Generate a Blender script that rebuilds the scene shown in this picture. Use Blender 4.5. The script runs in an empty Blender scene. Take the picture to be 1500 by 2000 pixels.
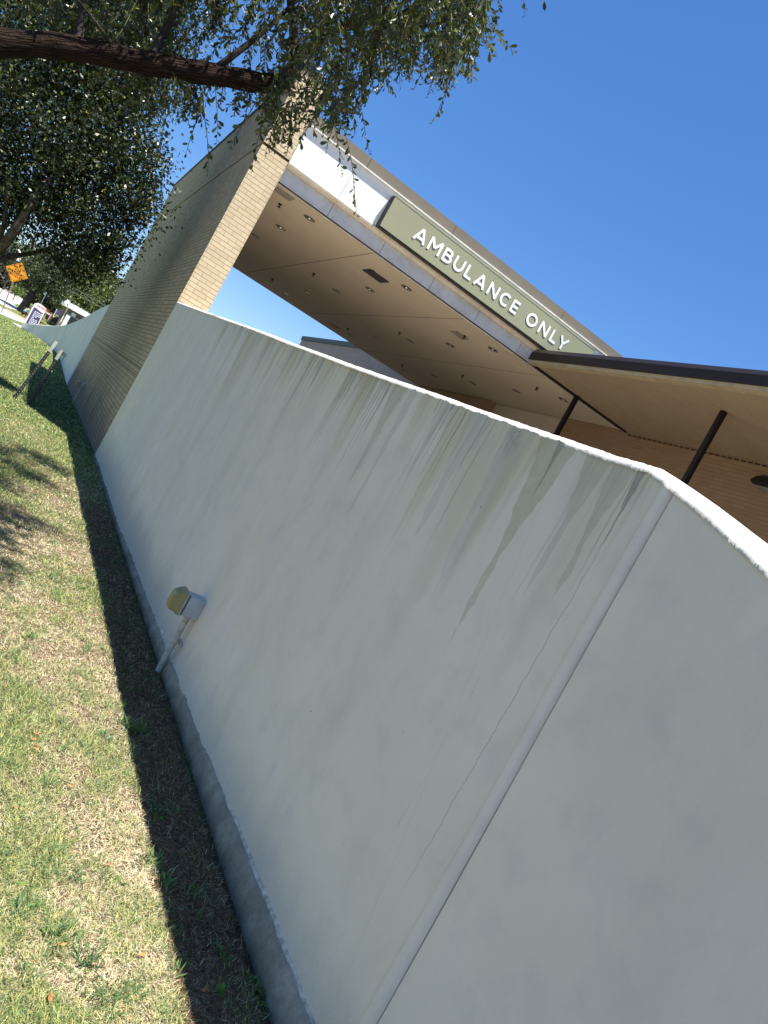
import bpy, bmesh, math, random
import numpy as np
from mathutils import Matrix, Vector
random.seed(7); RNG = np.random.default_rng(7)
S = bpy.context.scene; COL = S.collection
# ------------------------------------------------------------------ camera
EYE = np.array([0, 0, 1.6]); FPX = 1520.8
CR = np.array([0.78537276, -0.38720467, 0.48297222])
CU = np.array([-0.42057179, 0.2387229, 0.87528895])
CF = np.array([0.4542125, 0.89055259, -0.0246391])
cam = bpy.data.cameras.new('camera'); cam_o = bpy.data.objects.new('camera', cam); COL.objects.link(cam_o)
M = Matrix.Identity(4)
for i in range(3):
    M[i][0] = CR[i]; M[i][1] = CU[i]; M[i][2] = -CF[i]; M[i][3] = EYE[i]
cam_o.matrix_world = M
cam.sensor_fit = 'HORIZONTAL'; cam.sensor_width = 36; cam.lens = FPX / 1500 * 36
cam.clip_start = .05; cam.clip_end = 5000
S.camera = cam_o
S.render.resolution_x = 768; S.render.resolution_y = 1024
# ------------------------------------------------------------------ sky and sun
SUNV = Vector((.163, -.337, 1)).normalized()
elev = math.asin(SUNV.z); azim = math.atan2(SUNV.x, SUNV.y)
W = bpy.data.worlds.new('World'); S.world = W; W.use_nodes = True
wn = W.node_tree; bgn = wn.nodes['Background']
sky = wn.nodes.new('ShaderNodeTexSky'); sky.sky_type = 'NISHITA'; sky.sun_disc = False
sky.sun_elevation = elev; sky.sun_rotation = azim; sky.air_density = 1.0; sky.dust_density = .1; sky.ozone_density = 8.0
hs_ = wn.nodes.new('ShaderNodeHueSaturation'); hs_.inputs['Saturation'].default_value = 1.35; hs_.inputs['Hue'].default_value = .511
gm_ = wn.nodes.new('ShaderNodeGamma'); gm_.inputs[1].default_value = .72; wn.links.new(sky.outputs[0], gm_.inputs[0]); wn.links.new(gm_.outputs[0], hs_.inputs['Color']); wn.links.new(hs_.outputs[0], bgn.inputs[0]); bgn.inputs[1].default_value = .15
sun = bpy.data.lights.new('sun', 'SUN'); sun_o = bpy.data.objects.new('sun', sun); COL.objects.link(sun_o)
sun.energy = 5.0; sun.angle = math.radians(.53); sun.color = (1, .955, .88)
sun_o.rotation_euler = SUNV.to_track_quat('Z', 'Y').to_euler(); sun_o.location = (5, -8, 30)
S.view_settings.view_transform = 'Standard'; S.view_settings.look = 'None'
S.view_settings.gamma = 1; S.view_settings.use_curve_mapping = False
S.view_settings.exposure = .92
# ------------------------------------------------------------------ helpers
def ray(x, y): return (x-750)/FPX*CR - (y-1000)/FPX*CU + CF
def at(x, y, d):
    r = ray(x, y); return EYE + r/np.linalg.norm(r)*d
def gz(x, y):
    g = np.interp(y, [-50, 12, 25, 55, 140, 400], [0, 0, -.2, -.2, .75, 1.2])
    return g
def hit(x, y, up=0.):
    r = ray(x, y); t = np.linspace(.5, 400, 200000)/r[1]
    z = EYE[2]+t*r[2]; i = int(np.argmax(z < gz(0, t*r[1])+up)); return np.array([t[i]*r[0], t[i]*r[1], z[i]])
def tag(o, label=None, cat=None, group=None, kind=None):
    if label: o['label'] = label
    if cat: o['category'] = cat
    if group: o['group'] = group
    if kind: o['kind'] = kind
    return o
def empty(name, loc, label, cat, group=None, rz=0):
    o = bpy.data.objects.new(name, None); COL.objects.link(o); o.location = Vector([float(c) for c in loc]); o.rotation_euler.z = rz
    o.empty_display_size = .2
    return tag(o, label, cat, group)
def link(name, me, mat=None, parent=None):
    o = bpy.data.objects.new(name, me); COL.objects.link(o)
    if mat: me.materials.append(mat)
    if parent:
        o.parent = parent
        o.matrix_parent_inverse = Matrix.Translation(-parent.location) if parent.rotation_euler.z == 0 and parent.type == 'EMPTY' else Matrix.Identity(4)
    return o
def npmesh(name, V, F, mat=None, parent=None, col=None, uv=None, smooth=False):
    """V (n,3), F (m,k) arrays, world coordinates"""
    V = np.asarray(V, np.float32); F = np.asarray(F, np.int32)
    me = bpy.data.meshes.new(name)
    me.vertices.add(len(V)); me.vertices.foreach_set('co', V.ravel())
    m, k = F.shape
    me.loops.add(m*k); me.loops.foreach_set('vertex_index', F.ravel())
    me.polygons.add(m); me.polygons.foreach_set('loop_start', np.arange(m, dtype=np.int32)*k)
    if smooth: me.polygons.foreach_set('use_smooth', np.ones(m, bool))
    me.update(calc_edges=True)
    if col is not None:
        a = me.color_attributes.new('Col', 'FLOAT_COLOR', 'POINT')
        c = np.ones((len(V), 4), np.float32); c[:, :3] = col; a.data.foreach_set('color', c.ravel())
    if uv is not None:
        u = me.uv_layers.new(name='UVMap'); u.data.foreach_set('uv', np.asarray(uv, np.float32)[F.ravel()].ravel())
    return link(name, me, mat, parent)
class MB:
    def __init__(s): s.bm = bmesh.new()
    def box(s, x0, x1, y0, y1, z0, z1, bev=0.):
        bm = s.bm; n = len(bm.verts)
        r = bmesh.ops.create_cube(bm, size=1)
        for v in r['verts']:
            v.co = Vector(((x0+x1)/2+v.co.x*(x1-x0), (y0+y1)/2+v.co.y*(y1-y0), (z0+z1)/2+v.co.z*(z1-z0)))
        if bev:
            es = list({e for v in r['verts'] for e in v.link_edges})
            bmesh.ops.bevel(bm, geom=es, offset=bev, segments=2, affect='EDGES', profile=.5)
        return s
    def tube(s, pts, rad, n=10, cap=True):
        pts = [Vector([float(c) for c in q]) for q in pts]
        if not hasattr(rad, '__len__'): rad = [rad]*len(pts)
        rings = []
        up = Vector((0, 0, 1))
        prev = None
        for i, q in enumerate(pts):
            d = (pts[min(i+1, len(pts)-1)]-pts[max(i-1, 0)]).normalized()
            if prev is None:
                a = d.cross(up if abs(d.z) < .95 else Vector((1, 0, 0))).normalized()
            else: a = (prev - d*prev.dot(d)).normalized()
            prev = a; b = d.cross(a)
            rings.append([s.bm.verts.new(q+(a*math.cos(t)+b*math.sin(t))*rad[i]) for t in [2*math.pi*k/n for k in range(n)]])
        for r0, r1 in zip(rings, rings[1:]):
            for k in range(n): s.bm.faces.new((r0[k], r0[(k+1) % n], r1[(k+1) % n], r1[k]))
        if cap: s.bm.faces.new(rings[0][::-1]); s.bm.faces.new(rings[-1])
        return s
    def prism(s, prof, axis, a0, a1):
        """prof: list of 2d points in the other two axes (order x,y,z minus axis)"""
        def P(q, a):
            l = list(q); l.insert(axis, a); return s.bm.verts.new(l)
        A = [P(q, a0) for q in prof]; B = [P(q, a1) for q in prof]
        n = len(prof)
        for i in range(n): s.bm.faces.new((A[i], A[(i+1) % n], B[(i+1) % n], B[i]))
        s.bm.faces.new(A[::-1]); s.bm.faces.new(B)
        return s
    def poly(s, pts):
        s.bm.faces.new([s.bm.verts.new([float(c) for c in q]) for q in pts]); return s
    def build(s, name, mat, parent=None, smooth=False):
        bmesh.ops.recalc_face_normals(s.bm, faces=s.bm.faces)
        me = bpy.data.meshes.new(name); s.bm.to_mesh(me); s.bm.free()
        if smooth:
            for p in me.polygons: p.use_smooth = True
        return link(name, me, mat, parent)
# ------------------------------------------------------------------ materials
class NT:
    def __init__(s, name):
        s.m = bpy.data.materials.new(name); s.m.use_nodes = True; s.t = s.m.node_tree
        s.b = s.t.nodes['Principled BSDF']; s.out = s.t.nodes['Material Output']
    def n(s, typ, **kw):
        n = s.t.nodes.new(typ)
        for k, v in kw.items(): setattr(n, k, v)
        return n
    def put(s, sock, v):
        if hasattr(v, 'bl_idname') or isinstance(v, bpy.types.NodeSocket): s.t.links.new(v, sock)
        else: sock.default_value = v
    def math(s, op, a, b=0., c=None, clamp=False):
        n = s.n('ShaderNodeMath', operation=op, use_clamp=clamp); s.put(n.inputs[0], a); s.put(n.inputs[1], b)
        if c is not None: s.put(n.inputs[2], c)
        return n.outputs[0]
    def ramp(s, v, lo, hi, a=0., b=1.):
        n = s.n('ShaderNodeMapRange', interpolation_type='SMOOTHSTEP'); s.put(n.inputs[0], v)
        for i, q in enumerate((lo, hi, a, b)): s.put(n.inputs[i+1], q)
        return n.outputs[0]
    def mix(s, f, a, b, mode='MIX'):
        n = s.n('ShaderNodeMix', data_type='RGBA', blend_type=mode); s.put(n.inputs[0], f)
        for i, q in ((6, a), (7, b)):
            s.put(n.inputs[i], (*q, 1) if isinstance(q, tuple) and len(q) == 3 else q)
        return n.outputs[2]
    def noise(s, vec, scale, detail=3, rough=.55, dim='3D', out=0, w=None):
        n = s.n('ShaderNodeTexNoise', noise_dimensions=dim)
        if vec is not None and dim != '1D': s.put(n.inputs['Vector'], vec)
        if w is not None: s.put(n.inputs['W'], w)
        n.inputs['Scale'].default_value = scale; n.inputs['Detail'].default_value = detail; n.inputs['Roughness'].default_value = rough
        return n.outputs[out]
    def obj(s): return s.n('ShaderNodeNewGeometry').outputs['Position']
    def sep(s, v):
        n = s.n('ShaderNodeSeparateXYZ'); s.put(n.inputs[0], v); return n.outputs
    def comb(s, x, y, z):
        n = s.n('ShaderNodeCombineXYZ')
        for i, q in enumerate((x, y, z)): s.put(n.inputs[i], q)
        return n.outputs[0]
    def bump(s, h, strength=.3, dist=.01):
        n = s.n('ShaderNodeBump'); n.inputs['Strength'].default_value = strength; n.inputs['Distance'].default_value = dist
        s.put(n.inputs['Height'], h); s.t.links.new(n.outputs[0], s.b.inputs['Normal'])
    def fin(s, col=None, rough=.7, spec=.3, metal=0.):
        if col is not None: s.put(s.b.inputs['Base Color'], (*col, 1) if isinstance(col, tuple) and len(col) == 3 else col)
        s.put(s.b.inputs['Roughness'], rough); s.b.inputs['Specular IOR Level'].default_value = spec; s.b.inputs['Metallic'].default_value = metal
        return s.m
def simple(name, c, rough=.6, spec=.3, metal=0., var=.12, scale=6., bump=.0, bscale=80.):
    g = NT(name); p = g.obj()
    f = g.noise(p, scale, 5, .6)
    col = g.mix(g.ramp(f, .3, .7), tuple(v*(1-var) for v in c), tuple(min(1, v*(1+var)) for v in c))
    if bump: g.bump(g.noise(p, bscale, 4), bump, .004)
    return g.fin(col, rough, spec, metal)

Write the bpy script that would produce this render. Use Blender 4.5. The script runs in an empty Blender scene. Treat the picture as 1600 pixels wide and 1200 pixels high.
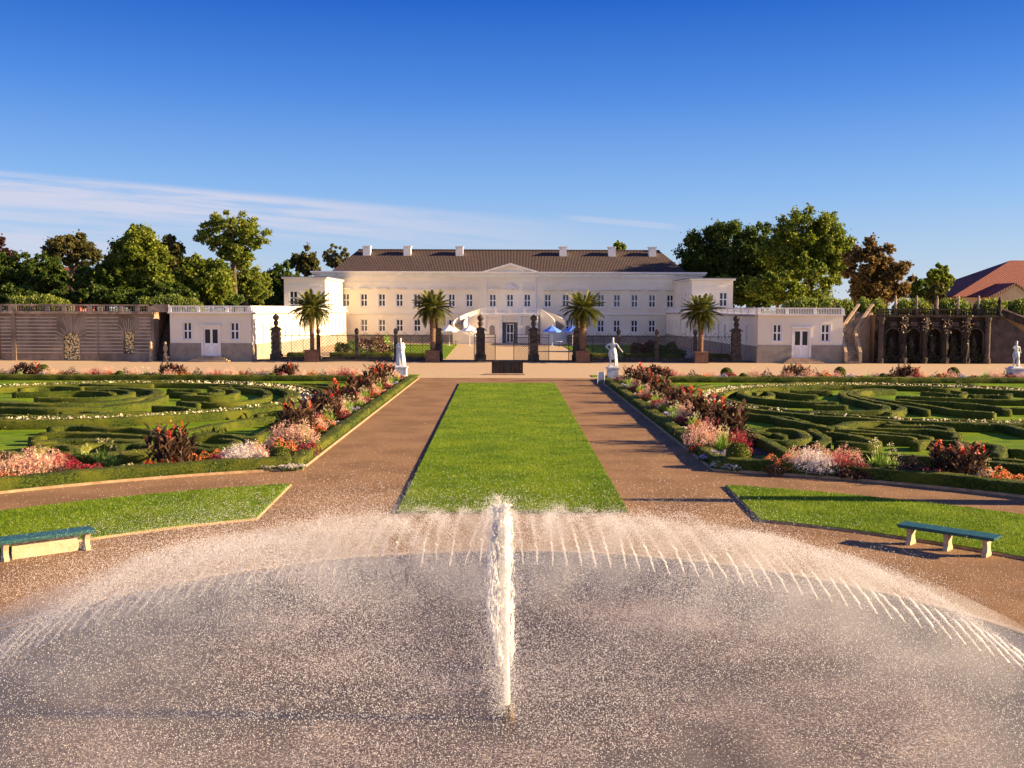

▬▬▬

## Required work
Your answer should be a single number: the count of lines containing the word "render".

## Answer to this problem
2